こうして開設に至ったオーケーのネットスーパーは、テスト自動化を組み込んだ開発プロセスによって支えられ、オープン直後から同社の顧客の日常に高い利便性をもたらしている。
アジャイルなアプローチを軸にサービスの継続的改善を目指す場合、テストプロセスを自動化するツールの採用は費用対効果の高い、きわめて理にかなった投資だと考えます。
オーケー株式会社 執行役員 IT本部 本部長 田中 覚 氏
前述の通り、オーケーはカットオーバーしたシステムの運用を通して浮上するであろう問題点や、市場環境の変化に応じた仕様変更などに対してアジャイル的な開発プロセスにより継続的に改良を行っていくことになる。そこで有効なCI/CD(継続的インテグレーション/継続的デリバリー)を実現する仕組みとして、Web型のGitリポジトリマネージャーであるGitLabを活用した開発管理の体制も整えつつある。「例えば、開発ベンダー側で開発が終わった成果物がリポジトリにプッシュされると、瞬時にTest Suiteが起動されて必要なテストが自動実行され、その結果がベンダー側に返されるといったことも可能になります。今後、そうしたさらに高度な自動化の仕組みを取り入れて開発プロセスの改善を図りたい」と長岡氏は語る。
Test Suiteの活用領域は、オンプレミスの基幹システムをクラウド化する場面にも広がる見通しだ。オーケーでは、基幹システムの機能をクラウド上の多数のマイクロサービスに分割して徐々に置き換えていく形でクラウドシフトを進める方針である。田中氏は、その際のテストを開発者ではなく、ロボットに任せることでアジャイル開発やDXが加速されると見ている。

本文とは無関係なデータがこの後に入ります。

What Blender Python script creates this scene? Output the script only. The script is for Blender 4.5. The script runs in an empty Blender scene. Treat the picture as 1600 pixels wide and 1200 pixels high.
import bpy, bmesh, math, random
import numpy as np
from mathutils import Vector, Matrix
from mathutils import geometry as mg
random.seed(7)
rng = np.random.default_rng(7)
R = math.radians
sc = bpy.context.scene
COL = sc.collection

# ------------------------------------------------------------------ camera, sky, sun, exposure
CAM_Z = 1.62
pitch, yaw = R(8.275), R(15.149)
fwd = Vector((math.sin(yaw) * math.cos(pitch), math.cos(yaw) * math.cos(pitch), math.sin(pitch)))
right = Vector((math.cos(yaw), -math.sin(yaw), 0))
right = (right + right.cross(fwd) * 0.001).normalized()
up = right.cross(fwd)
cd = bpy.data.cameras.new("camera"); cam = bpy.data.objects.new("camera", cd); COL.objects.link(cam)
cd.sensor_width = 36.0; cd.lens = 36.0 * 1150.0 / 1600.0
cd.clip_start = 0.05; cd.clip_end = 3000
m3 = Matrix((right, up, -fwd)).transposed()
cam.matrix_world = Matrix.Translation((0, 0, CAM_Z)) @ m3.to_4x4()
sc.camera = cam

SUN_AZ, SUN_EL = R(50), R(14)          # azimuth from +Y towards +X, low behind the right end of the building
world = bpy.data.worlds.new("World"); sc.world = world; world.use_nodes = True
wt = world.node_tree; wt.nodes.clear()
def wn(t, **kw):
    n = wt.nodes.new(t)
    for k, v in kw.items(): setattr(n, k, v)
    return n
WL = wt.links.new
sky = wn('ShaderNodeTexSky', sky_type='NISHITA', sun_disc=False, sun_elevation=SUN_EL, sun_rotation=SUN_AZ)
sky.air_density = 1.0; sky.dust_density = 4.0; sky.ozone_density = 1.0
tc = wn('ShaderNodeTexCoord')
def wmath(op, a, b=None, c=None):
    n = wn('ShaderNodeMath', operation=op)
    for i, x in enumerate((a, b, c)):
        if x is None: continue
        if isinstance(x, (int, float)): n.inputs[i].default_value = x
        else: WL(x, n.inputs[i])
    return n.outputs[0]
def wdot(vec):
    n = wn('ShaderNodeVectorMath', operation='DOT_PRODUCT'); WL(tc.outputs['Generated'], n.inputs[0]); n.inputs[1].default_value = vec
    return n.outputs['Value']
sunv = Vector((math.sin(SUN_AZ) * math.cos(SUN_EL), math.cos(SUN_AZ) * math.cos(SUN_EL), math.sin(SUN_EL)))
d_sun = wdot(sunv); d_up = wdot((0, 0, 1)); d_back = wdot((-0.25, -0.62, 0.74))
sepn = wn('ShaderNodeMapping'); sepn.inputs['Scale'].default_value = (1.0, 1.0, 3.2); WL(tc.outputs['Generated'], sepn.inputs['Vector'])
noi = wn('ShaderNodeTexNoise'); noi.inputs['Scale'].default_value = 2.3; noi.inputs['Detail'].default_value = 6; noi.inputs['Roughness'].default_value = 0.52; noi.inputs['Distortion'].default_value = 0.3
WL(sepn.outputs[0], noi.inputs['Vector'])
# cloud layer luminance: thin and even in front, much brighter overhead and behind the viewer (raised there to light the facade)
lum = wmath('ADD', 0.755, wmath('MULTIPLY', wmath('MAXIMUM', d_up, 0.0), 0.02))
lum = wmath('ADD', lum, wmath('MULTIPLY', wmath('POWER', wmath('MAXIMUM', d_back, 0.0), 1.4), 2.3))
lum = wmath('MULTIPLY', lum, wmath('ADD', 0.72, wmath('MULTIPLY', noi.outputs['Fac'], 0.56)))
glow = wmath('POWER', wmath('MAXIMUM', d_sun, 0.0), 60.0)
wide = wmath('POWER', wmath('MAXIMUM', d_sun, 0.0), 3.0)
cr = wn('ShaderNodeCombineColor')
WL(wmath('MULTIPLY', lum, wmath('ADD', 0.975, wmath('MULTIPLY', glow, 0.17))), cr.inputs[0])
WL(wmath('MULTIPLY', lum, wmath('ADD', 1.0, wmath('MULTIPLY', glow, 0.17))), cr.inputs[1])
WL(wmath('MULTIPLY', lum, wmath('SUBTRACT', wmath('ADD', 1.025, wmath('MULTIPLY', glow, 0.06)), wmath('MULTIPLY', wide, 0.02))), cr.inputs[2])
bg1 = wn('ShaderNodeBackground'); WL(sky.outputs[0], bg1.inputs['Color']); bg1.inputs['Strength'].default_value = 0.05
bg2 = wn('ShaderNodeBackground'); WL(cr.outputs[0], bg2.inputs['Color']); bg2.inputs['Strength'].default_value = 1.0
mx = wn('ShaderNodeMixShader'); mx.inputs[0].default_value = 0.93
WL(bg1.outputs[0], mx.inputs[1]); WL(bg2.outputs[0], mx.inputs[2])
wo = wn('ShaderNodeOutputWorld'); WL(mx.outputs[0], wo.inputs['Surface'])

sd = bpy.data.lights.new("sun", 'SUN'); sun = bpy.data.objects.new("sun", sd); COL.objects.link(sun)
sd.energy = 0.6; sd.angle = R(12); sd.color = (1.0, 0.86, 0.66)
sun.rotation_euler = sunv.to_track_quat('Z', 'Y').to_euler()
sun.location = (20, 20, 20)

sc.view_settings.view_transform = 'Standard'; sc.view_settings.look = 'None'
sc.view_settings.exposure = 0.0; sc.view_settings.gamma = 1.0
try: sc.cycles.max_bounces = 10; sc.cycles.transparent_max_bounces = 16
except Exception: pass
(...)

一方、同社ではIT部門のあるべき姿についても変革を進めている。部員を業務の現場に派遣し、自社の業務に対する理解を深めさせるといった取り組みはその一例である。つまりは、業務現場からの求めに応じて要件をヒアリングし、システムを構築していくとい“守りのIT“のスタンスを脱却し、現場に最適なソリューションをプロアクティブに提案できるような”攻めのIT”の体制の実現を目指しているわけだ。IT部門にとって、業務プロセスの理解および可視化は重要な業務のひとつであるが、「UiPathが提供するProcess MiningやTask Miningなどのツールも強力な味方になるはず」と田中氏は期待する。
「現場の業務をしっかり理解してさえいれば、最適なテストケースを自分たちで設計できるようになります。そこにTest Suiteによるテスト自動化のシナジーが加わり、システムの品質や提供スピードの向上につながるはずです」と、田中氏は変革の意義とテスト自動化の効果を強調する。Test Suiteは、今後のオーケーにおけるDX推進へ向けて、欠かすことのできないツールとして位置づけられている。